Ángel Torres Sánchez est un président qui aime la différence. À la tête du « Geta » depuis 2002 – suite aux demandes persistantes du maire de l’époque, Pedro Castro – cet entrepreneur espagnol a la particularité d’être socio du Real Madrid. Pas un souci pour Karim Yoda, arrivé l’été dernier : « Ça ne me dérange pas spécialement, mais c’est vrai que c’est un peu bizarre. Mais on ne va pas le changer, c’est lui qui nous paie. Et on ne peut pas lui enlever qu’il a réussi à pérenniser le club en Première Division. » Toujours dans l’ombre du mastodonte de Chamartin, le club vit des miettes de son voisin. « Il y a beaucoup de joueurs qui sont passés par le Real Madrid, souligne ce même Robin Lafarge. Que ce soit dans le groupe professionnel ou dans celui de la réserve, ils sont nombreux. De mémoire, je te dirais qu’ils sont au moins cinq. » En réalité, ils ne sont « que » trois dans l’effectif professionnel actuel – Pablo Sarabia, Jordi Codina et le fameux Pedro Léon – à avoir été formés dans la cantera merengue. « Ce qu’espèrent nos rares supporters, c’est que des jeunes issus du club puissent jouer en équipe première… » , évoque Robin Lafarge, qui fluctue entre groupe pro et match avec la réserve.
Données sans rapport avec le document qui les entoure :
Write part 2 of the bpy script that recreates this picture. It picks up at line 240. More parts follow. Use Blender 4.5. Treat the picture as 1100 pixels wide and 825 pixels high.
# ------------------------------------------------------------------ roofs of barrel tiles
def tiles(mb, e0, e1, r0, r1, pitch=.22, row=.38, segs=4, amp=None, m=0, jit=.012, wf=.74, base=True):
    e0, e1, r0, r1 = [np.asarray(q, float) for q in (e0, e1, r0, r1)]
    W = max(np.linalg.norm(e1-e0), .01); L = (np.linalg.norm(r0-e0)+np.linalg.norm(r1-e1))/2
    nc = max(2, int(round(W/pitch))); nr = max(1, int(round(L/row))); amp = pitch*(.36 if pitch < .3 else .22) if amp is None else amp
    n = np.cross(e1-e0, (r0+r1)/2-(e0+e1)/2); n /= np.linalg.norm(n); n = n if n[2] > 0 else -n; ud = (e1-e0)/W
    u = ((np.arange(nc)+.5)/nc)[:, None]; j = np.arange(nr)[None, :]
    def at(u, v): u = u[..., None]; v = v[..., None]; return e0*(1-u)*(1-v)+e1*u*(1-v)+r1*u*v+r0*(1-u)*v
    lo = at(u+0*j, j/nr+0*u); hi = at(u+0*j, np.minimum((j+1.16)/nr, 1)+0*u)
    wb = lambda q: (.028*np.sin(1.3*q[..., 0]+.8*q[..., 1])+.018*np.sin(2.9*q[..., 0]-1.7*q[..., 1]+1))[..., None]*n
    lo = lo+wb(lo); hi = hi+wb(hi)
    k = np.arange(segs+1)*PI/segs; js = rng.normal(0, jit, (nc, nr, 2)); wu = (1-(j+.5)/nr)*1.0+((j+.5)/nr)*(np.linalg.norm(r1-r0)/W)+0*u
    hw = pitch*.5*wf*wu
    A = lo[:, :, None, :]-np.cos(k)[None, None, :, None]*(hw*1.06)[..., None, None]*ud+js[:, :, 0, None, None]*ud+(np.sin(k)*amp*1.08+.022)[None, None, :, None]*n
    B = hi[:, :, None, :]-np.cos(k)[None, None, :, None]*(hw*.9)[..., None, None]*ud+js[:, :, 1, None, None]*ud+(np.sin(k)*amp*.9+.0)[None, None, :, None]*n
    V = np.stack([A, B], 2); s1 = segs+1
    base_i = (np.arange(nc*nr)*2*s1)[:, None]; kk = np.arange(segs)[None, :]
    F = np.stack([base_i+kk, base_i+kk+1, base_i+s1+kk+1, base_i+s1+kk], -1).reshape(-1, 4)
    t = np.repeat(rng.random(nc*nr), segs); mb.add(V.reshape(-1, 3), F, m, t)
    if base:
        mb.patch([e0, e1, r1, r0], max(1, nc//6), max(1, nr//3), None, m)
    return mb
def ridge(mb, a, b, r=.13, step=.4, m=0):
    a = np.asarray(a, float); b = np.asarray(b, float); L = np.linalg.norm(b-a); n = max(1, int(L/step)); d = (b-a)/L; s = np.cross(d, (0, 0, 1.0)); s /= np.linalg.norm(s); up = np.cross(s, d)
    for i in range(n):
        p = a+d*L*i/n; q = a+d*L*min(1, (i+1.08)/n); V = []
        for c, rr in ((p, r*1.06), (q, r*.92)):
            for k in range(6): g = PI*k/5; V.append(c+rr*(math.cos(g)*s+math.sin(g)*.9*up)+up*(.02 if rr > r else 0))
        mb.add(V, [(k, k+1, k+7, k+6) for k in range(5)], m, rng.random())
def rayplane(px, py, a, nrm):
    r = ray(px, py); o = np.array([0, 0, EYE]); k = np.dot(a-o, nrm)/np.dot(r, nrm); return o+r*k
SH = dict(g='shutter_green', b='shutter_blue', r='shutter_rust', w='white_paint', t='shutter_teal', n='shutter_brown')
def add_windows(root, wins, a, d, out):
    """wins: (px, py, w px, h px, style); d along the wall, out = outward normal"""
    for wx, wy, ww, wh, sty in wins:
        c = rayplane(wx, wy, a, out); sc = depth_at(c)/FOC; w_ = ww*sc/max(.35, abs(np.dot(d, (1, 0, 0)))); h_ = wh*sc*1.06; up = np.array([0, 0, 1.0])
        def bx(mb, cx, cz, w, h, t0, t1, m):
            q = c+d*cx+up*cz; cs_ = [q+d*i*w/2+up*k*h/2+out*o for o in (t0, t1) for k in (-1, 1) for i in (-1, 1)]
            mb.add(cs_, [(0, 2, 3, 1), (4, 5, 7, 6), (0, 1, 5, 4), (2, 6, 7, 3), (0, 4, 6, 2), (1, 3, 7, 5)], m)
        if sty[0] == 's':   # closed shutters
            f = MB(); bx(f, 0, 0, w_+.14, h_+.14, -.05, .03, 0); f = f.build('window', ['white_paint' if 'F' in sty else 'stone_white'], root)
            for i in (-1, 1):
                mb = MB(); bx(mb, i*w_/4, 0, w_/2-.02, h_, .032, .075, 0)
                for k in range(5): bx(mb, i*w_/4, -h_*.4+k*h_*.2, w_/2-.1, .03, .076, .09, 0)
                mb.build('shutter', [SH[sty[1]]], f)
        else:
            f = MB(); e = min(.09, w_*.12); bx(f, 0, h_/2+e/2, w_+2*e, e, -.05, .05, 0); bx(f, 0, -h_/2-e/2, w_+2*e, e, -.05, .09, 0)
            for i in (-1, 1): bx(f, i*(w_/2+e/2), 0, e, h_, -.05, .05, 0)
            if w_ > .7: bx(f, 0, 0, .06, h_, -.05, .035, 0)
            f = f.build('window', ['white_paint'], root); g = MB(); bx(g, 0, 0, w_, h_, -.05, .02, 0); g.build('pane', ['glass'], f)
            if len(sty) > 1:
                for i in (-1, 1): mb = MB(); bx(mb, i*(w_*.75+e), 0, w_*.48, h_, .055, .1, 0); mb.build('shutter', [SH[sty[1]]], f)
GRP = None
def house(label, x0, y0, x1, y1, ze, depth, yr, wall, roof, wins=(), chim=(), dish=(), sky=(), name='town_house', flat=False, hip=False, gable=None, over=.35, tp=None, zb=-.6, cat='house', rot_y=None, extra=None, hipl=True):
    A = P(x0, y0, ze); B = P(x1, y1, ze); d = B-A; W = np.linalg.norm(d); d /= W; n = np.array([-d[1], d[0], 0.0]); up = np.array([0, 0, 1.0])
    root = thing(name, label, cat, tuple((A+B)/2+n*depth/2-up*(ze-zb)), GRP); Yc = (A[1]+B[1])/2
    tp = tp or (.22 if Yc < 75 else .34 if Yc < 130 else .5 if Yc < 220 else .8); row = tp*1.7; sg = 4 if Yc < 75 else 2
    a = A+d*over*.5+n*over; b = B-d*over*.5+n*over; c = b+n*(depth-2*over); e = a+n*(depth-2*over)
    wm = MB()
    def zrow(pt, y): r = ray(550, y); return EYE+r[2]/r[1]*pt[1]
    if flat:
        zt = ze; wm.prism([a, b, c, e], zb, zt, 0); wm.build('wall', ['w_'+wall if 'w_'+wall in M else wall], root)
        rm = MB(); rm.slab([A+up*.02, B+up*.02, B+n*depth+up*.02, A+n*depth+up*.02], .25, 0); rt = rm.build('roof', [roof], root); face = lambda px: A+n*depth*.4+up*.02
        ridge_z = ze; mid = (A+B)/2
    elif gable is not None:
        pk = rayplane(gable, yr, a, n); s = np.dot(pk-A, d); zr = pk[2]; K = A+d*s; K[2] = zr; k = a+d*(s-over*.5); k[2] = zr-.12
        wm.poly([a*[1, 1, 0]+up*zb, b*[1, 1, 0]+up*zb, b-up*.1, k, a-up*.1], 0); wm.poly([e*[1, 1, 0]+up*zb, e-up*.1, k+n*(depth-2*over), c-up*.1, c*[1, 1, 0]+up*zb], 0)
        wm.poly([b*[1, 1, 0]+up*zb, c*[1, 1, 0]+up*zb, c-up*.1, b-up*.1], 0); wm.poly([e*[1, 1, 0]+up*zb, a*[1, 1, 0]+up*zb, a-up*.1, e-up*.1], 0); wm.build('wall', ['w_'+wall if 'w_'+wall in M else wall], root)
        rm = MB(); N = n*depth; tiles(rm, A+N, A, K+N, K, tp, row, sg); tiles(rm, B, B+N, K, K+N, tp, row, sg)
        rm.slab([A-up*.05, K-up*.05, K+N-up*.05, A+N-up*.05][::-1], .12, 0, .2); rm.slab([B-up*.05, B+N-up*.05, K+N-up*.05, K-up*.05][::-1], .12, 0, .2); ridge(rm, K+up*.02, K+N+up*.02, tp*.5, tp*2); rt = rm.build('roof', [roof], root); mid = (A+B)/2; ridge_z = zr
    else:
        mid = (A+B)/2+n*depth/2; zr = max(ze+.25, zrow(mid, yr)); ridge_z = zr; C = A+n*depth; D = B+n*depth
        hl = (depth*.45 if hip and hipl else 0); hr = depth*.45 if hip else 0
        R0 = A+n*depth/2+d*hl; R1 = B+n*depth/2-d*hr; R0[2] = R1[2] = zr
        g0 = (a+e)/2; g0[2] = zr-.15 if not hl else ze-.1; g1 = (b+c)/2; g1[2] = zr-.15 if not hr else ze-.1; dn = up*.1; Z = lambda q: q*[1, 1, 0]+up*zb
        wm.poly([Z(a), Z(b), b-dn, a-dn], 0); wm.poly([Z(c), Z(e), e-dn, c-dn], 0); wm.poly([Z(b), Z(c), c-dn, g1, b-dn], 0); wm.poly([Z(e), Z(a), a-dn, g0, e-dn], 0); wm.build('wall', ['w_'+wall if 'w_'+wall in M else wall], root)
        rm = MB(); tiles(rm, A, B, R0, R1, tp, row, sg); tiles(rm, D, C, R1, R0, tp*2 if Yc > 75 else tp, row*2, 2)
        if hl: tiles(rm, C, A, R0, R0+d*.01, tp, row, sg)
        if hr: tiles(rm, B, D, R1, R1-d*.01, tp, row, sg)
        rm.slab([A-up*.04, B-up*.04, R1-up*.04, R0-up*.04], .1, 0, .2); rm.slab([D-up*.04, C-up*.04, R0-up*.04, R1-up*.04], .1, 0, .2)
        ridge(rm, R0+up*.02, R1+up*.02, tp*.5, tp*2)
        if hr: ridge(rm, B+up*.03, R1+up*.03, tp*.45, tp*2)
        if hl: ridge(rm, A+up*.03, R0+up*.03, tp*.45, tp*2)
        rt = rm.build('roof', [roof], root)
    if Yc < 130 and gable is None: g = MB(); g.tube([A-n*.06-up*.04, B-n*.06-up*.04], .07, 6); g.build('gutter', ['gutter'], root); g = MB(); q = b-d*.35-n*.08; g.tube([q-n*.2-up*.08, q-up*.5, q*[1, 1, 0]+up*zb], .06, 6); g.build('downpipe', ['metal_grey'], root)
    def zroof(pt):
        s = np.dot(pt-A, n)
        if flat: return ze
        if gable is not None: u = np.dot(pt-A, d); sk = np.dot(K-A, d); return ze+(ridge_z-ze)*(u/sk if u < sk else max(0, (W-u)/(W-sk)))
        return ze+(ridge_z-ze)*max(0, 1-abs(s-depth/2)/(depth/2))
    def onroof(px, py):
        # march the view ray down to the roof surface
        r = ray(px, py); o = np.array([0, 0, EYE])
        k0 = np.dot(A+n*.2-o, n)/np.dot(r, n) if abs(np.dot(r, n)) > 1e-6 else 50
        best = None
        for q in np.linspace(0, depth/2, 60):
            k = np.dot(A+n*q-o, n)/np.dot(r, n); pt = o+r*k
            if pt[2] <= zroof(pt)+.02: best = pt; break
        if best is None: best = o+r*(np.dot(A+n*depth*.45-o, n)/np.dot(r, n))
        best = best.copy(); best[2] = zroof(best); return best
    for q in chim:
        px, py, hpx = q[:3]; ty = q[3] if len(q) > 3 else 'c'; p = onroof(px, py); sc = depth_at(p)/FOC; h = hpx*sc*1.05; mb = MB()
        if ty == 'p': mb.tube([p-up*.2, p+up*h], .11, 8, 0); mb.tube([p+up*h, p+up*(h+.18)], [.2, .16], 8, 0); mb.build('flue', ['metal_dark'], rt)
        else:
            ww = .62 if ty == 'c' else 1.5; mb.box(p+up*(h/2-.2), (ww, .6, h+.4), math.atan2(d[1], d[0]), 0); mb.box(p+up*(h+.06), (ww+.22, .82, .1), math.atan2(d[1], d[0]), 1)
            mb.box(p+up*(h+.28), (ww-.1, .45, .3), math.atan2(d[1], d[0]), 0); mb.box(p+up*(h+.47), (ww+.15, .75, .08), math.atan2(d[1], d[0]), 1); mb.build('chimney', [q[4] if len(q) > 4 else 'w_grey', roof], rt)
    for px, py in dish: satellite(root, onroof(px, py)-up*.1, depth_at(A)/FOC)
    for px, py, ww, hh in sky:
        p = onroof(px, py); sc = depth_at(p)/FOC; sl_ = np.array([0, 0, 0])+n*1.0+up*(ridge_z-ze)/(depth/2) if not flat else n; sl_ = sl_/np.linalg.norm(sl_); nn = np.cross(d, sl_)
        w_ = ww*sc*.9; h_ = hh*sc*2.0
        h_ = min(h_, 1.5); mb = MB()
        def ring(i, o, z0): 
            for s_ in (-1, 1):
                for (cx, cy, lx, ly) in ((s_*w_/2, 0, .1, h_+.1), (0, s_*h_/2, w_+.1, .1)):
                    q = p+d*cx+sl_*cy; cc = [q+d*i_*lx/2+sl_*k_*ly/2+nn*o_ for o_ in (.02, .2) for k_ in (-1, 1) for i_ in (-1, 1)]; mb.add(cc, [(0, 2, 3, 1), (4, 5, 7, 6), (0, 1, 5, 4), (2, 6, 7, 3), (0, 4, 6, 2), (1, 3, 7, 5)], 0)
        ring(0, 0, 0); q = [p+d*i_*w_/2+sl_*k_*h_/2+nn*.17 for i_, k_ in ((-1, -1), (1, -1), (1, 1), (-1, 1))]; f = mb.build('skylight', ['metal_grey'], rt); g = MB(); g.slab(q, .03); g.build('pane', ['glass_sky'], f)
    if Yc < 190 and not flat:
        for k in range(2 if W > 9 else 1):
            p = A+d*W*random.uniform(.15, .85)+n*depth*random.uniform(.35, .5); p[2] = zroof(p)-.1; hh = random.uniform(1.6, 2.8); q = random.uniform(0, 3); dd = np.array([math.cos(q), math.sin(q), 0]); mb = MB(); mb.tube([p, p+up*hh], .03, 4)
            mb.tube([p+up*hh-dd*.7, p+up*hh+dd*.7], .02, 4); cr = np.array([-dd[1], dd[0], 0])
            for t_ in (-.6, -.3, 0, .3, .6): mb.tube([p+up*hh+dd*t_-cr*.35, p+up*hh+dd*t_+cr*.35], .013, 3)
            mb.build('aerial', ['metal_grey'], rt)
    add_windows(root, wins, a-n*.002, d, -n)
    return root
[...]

Justement, des supporters, Getafe en manque terriblement. « Franchement, il n’y a pas beaucoup de supporters à Getafe, avoue Karim Yoda. Pour voir si tu as de vrais supporters, il faut regarder ceux qui nous suivent en déplacement. Et en déplacement, personne ne nous suit. » À domicile non plus. Il semble d’ailleurs que le vide de ses tribunes ne gêne pas le moins du monde Ángel Torres Sánchez. Ainsi, la saison dernière, le président du Geta a décidé de gonfler le prix des entrées (de 60 à 110 euros) et des abonnements (de 360 à 580 euros annuels). Le Coliseum Alfonso Pérez ne fait ainsi jamais le plein, et les aficionados se terrent chez eux. Ces décisions difficilement compréhensibles permettent au club de vivre sans la moindre pression des supporters. Ce que ne nie pas Karim Yoda : « Quand tu as des supporters qui attendent beaucoup de toi, qui sont là à chaque match, à l’extérieur ou à domicile, tu n’as pas la même pression quand tu entres sur le terrain. » De même, lorsque l’entraîneur Cosmin Contra a pris le large vers la Chine bon gré mal gré, aucune critique n’est venu contrée la stratégie présidentielle…
Un marasme financier
Roi tout puissant et sans opposition, Miguel Angel Torres doit pourtant faire face à une situation économique catastrophique. L’été dernier, l’imbroglio Pedro Léon avait failli coûter sa place à Getafe en Première Division. Après s’être poursuivi jusqu’au milieu de l’automne, l’épisode s’était terminé par une autorisation délivrée par les juges madrilènes au joueur… Aujourd’hui, le club a dû baisser son budget à 36 millions d’euros. Salary cap et remboursement de la dette oblige, le président a donc décidé de vendre, pour un peu moins de cinq millions d’euros, son entraîneur et un joueur, Michel, au club chinois de Guangzhou. Avec une dette de 14 millions d’euros, il va falloir trouver des solutions rapidement. De ce total, la moitié correspond aux impayés envers ses propres joueurs, les sept millions restant étant le passif avec l’Hacienda – le fisc local. Optimiste utopiste, ou menteur professionnel, Miguel Angel Torres jure lui que « nous avons moins de dettes que l’argent que l’on nous doit » . Soit. De toute façon, si le club doit couler, il le fera comme il a existé : dans le silence.